III. SUR L'APPLICATION DE L'ARTICLE 41 DE LA CONVENTION
46. Aux termes de l'article 41 de la Convention,
« Si la Cour déclare qu'il y a eu violation de la Convention ou de ses Protocoles, et si le droit interne de la Haute Partie contractante ne permet d'effacer qu'imparfaitement les conséquences de cette violation, la Cour accorde à la partie lésée, s'il y a lieu, une satisfaction équitable. »
A. Dommage
47. La requérante réclame 34 723,42 euros (EUR) au titre du préjudice matériel, dont 1 337 EUR représentent la créance à récupérer dans la procédure de faillite et 33 386,42 EUR représentent le manque à gagner pour le terrain revendiqué, de 1993 à 2008. Elle fournit un rapport d'expertise justifiant la somme demandée au titre du manque à gagner pour un terrain agricole de 9 ha situé dans le périmètre de la ville de Tulcea. Elle demande également 1 161 449,15 EUR au titre du préjudice moral qu'elle aurait subi.

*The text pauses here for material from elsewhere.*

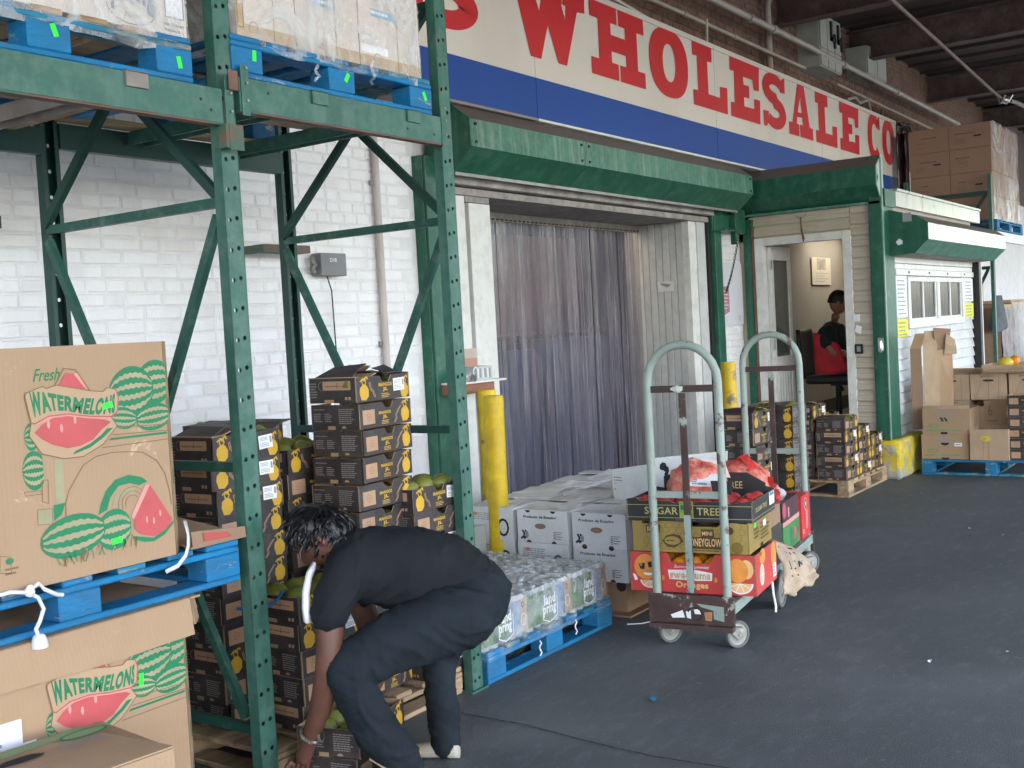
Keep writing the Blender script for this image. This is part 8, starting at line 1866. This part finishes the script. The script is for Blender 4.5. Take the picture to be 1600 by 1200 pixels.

48. Le Gouvernement considère que l'État ne peut pas être tenu responsable du défaut de paiement d'une créance exécutoire dû à l'insolvabilité d'un débiteur privé. Il note également que de 1995 à 2000, la requérante a bénéficié du contrat de bail conclu avec la société, fait qui n'a pas été pris en compte par l'expertise soumise par l'intéressée. Il souligne également que l'octroi d'une somme au titre de manque à gagner revêtirait en l'espèce un caractère spéculatif, la possibilité et le rendement d'une location étant fonction de plusieurs variables. Il ressort d'un document établi par la mairie de Tulcea et fourni par le Gouvernement en décembre 2009, que la valeur d'un ha de terrain situé sur l'ancien emplacement sollicité par la requérante est de 1000 EUR.
49. Quant au préjudice moral, le Gouvernement estime qu'il n'y a pas de lien de causalité entre les souffrances invoquées et la prétendue violation de la Convention, et que la somme sollicitée à ce titre est excessive.
50. La Cour rappelle qu'un arrêt constatant une violation entraîne pour l'État défendeur l'obligation juridique de mettre un terme à la violation et d'en effacer les conséquences de manière à rétablir autant que faire se peut la situation antérieure à celle-ci (Iatridis c. Grèce (satisfaction équitable) [GC], no 31107/96, § 32, CEDH 2000-XI). En outre, la Cour note, qu'en l'occurrence, elle a constaté une violation des articles 6 de la Convention et 1 du Protocole no 1, uniquement en raison de la non-exécution de l'arrêt définitif du 11 janvier 2002.
51. Ainsi, elle estime, dans les circonstances de l'espèce, que l'exécution de l'arrêt définitif du 11 janvier 2002 du tribunal départemental de Tulcea placerait la requérante autant que possible dans une situation équivalant à celle où elle se trouverait si les exigences des articles 6 § 1 de la Convention et 1 du Protocole no 1 n'avaient pas été méconnues.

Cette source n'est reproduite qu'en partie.